ニューヨーク州は2020年3月1日から、州内の小売店や食料品店などで使い捨てプラスチック製レジ袋の使用を禁止することを決定した。4月1日に成立した2019~2020年度州予算のうち、交通・経済開発および環境保全予算(Transportation, Economic Development and Environmental Conservation)の関連法外部サイトへ、新しいウィンドウで開きますとして制定した。カリフォルニア州に次いで全米で2番目となる(注)。

新たに導入される規制は、原則として、州内で売上税を徴収する全事業者に適用されるが、食品配送やレストランで使用される持ち帰り袋、デリや生鮮食品に使用する袋、新聞を入れる袋、クリーニング用の袋、リサイクルやごみ用袋、薬局で使用される処方薬の薬を入れる袋などは対象外となる。

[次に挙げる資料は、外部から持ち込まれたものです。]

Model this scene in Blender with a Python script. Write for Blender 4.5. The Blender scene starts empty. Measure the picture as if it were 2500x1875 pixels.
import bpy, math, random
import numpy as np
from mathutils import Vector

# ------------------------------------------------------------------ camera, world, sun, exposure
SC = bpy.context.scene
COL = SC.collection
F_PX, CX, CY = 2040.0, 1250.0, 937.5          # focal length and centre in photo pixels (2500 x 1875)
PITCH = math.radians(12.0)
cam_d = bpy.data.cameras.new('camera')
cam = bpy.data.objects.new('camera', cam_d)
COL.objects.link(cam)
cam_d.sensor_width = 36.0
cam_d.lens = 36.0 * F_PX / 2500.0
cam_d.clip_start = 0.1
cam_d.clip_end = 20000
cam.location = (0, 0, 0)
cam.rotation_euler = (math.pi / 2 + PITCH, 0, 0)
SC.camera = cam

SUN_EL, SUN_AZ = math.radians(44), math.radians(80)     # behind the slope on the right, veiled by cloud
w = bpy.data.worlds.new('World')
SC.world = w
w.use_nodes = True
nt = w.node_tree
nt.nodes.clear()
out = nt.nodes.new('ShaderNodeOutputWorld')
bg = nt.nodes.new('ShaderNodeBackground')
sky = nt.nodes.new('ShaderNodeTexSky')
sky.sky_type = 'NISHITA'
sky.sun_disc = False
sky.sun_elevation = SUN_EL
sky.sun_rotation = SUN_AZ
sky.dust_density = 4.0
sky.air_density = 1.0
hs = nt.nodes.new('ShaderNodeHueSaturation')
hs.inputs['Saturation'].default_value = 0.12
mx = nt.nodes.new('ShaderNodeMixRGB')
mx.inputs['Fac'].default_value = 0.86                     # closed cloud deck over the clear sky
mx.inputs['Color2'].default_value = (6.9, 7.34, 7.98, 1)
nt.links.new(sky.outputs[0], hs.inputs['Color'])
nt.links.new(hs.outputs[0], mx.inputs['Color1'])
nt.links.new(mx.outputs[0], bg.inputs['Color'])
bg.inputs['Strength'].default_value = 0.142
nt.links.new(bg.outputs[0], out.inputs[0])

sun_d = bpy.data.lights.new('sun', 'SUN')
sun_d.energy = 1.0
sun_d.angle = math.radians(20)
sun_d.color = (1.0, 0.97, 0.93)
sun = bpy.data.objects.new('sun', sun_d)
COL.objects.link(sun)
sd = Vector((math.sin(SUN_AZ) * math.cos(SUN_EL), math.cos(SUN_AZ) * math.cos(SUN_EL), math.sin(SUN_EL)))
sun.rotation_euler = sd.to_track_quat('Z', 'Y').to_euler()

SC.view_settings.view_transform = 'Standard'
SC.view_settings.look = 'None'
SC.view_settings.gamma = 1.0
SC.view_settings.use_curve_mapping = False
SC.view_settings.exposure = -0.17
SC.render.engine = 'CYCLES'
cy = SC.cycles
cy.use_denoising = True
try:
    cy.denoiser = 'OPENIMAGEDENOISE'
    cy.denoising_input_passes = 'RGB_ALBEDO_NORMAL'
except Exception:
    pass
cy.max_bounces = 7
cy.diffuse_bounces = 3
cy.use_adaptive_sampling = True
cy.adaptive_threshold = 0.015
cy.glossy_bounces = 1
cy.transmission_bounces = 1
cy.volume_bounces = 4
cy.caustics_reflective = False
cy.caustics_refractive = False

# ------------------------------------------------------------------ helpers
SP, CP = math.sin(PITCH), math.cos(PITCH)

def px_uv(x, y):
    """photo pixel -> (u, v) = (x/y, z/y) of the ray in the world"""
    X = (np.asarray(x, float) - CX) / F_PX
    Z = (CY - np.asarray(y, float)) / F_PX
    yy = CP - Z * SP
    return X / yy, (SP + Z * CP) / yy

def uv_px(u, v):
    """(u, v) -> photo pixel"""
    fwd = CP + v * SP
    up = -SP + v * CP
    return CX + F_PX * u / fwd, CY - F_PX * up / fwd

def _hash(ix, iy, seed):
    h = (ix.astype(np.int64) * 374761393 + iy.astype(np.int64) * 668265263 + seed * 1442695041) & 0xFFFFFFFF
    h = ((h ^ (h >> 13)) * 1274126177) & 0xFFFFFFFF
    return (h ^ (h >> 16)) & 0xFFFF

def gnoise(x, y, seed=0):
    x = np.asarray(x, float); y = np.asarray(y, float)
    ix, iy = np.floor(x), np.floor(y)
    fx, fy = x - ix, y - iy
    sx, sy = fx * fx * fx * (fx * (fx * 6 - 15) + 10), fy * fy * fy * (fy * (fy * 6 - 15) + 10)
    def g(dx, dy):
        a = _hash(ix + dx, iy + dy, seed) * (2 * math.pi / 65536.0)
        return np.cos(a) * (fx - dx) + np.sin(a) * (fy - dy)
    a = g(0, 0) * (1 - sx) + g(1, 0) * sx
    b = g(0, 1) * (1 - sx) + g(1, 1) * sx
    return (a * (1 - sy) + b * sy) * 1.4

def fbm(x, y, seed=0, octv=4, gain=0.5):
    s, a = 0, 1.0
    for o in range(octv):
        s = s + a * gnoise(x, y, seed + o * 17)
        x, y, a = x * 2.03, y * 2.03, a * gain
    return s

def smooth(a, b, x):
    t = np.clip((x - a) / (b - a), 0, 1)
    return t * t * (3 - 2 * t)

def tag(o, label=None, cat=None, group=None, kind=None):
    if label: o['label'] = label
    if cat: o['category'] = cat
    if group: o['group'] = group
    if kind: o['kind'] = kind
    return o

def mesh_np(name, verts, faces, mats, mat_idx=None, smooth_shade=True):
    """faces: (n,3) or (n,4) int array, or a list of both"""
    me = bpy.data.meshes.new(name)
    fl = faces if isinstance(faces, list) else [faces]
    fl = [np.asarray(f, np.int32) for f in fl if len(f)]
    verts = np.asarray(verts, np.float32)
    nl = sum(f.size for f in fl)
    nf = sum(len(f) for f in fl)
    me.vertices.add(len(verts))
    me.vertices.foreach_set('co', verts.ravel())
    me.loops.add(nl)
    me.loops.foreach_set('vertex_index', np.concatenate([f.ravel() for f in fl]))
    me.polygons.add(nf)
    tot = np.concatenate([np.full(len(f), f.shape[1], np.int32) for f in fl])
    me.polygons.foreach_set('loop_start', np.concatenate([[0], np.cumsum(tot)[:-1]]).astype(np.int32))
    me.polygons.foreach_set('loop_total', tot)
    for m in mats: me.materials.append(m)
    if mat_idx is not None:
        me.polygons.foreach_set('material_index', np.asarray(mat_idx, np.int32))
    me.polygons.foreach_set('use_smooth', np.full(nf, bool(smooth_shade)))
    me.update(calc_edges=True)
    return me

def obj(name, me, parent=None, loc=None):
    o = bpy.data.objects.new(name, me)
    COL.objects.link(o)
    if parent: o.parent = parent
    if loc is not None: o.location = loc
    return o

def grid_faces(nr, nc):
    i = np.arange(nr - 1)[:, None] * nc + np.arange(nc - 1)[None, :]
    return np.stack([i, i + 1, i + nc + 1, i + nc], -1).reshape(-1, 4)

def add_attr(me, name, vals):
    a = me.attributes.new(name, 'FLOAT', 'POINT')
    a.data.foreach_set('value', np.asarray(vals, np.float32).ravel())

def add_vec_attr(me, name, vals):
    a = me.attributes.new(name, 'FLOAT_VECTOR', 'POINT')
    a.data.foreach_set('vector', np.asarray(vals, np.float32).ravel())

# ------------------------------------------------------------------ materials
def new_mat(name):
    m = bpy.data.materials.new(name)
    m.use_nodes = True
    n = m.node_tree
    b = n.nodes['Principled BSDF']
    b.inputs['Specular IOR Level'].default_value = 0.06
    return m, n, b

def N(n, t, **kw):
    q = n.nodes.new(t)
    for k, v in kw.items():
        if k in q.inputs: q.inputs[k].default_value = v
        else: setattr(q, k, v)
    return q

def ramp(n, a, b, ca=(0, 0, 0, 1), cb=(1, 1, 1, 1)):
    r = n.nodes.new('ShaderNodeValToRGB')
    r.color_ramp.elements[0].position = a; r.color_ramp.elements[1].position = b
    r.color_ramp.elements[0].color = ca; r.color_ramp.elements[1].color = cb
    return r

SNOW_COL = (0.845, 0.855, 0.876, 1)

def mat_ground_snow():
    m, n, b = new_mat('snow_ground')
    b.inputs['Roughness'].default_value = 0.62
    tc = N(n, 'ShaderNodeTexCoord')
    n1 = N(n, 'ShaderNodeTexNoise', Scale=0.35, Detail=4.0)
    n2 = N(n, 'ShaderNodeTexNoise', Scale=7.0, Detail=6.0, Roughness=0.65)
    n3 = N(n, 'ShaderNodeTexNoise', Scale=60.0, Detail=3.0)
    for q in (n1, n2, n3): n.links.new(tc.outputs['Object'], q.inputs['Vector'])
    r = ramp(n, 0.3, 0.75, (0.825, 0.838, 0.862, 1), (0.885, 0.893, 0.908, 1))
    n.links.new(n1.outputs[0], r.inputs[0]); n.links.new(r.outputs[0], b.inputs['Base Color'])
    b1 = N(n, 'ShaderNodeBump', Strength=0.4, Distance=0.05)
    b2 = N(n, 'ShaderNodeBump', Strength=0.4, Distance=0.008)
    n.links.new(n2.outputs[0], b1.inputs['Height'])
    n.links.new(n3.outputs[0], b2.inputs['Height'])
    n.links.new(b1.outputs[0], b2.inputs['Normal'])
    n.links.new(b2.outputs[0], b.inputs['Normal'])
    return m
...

これに加えて、新たに州内の郡や市に対して、独自の判断に基づき、小売店などで提供する紙製レジ袋に5セントの税金(paper carryout bag reduction fee)を課すことも認められた。得られた歳入のうち、4割は州内・地方政府が実施する低所得者層向けの再生可能なレジ袋(エコバッグ)購入プログラム、6割はニューヨーク州環境保護基金の資金に充てられる。

アンドリュー・クオモ州知事は法制定前の1月13日に、「連邦政府が環境(対策)への取り組みを後退させ、私たち地域社会を環境汚染業者や石油会社の犠牲にさらしているが、われわれニューヨークは全米でも最も強力な環境政策を推進し、将来世代のために天然資源の保護に全力を尽くす」と述べている。環境団体リバーキーパーのロビイストであるジェレミー・チャーソン氏は、プラスチックによる海洋汚染の問題が日々悪化する中で、きれいな水を飲み続けるための大きな前進だと述べるとともに、「消費者に(エコバックなど)再利用可能な袋の利用を促すために、地元政府に対して紙レジ袋への課金導入を促す」と述べた(「ウォールストリート・ジャーナル」紙電子版4月1日)。

一方で、一部の州議会委員や環境団体からは、紙レジ袋への課金が選択制のため、プラスチック製レジ袋が紙袋に置き換わるだけで、環境対策としては不十分と批判する声もある。ニューヨーク環境擁護団体のピーター・イワノビッチ理事は「使い捨てのレジ袋を浪費することへの対応としては弱い」と指摘し、「ニューヨークは真のリーダーシップを発揮する必要があり、(そうでなければ)期待外れに終わる」と述べた(「ニューヨーク・タイムズ」紙電子版3月28日)。

(注)ハワイ州は、全ての郡でレジ袋に関する規制が設けられており、実質的には使い捨てプラスチック製レジ袋使用が禁じられている。